What is being asked: Restate word for word the lines beginning at the one that contains "Build this scene" and ending at the one that contains "R = math.radians"; include both and nothing else.

--- Start Data listing ---

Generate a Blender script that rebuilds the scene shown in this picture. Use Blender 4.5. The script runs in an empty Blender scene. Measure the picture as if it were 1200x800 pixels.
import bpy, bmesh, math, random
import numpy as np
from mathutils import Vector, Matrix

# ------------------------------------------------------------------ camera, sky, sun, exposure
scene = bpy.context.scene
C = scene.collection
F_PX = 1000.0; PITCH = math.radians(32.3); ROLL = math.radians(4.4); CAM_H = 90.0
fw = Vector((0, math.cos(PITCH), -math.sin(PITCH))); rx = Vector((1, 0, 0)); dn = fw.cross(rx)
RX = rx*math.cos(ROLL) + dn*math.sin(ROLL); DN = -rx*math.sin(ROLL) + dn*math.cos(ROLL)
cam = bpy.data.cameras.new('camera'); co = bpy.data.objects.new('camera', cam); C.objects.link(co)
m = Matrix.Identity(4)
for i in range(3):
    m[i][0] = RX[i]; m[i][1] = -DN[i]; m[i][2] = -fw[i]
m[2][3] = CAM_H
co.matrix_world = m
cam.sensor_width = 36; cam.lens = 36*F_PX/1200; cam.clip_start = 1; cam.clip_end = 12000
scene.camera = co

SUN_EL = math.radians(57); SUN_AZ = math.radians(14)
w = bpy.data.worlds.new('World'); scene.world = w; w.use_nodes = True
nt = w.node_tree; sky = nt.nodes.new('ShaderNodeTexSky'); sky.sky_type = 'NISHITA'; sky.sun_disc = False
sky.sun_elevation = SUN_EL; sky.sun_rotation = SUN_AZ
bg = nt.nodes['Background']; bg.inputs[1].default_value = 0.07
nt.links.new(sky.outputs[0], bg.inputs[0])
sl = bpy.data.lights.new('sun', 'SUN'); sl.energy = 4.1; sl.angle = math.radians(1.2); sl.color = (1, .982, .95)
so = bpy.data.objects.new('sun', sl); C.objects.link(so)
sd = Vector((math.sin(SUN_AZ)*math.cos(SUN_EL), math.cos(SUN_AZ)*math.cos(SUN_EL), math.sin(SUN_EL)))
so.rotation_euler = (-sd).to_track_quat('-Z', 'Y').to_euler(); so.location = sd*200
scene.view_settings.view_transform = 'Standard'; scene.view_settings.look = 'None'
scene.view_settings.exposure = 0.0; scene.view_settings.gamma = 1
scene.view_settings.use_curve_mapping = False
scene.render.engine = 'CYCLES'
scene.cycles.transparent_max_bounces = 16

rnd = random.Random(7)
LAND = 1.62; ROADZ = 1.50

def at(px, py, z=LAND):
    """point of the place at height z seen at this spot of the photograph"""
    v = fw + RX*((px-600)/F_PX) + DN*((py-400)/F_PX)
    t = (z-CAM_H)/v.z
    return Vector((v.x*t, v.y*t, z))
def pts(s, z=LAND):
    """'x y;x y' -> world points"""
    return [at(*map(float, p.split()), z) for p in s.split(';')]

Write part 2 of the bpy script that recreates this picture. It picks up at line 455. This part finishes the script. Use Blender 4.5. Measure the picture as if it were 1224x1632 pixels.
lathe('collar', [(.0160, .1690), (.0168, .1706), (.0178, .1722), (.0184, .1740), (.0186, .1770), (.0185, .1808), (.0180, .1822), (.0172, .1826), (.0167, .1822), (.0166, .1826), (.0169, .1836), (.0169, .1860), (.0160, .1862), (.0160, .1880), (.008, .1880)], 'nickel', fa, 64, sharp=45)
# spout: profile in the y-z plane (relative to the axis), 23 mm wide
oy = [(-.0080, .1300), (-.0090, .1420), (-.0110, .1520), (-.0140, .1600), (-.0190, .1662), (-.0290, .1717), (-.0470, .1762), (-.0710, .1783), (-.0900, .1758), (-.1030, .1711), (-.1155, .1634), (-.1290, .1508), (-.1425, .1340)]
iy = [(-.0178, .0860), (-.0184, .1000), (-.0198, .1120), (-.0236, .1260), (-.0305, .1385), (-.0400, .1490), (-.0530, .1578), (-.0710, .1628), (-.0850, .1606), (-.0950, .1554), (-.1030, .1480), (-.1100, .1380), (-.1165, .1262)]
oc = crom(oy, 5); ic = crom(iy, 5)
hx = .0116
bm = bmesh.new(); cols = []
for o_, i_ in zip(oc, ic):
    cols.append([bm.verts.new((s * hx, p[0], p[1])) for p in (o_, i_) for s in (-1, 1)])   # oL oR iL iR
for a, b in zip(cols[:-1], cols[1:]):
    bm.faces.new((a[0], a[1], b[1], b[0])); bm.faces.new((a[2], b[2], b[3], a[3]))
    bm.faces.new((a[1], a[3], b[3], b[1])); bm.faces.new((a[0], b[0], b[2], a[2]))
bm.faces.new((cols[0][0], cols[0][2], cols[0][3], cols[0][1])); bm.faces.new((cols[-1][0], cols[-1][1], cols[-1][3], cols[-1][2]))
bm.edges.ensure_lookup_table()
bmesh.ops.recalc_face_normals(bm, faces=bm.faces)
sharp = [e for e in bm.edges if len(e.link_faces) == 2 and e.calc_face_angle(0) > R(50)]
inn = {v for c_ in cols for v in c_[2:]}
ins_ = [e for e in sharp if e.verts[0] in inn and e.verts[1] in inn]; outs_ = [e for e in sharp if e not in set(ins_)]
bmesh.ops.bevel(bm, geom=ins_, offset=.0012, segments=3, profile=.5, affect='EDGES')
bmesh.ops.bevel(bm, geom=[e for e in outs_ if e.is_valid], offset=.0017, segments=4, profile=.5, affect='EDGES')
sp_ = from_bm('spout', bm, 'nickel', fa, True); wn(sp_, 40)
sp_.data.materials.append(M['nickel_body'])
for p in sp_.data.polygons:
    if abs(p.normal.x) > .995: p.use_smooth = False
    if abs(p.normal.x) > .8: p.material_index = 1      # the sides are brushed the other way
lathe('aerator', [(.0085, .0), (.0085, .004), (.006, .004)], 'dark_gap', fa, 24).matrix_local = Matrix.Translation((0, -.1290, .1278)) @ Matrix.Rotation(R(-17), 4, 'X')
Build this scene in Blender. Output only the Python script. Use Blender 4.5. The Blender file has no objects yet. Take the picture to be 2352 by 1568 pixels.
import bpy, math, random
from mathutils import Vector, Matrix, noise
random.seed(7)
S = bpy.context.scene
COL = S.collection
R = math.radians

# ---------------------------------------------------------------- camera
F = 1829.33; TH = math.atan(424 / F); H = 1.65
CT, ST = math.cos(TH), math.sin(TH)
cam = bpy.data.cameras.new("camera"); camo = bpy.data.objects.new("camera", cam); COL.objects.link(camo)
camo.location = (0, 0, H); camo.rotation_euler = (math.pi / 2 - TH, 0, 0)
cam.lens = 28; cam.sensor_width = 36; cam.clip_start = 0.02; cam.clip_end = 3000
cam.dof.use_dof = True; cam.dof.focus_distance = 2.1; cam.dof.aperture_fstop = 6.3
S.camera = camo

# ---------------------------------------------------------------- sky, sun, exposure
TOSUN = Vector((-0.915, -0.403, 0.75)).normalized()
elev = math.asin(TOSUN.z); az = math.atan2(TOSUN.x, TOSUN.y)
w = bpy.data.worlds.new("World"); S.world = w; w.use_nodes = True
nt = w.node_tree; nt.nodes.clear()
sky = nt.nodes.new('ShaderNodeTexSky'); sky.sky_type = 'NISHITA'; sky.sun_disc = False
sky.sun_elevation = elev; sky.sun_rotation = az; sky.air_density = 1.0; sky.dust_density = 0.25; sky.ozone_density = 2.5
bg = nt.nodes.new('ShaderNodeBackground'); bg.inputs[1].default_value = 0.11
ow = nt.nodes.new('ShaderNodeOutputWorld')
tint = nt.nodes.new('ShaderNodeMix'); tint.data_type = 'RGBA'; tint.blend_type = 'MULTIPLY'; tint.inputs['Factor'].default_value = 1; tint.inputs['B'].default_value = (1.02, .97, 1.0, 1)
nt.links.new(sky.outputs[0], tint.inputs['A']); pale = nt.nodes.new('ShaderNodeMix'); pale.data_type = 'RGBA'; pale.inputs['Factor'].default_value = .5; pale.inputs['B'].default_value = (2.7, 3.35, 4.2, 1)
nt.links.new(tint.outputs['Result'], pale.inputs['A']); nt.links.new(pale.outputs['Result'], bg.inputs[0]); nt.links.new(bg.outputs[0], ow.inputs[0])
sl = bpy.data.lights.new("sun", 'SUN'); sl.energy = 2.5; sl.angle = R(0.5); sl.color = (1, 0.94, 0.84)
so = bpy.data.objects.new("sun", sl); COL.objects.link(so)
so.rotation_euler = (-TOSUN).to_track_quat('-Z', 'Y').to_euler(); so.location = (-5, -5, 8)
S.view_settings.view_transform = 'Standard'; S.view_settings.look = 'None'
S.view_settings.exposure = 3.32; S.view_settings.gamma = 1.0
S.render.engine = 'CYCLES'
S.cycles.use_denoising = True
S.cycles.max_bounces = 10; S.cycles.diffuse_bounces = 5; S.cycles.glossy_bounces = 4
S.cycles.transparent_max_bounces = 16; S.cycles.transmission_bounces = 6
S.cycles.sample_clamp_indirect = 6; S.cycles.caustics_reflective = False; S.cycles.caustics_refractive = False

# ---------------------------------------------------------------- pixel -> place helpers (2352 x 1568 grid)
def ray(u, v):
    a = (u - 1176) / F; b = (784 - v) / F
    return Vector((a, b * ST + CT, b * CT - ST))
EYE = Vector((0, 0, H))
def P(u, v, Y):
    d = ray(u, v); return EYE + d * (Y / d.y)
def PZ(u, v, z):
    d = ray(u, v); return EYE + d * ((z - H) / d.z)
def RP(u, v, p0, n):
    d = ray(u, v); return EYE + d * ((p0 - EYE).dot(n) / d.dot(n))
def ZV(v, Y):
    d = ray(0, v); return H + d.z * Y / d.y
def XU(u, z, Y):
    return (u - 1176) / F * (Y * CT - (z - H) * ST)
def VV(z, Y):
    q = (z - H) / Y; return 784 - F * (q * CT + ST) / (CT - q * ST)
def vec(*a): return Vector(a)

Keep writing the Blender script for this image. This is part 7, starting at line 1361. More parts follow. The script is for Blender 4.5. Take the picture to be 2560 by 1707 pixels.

--- End Data listing ---

Answer to this problem:
Build this scene in Blender. Output only the Python script. Use Blender 4.5. The Blender file has no objects yet. Take the picture to be 2352 by 1568 pixels.
import bpy, math, random
from mathutils import Vector, Matrix, noise
random.seed(7)
S = bpy.context.scene
COL = S.collection
R = math.radians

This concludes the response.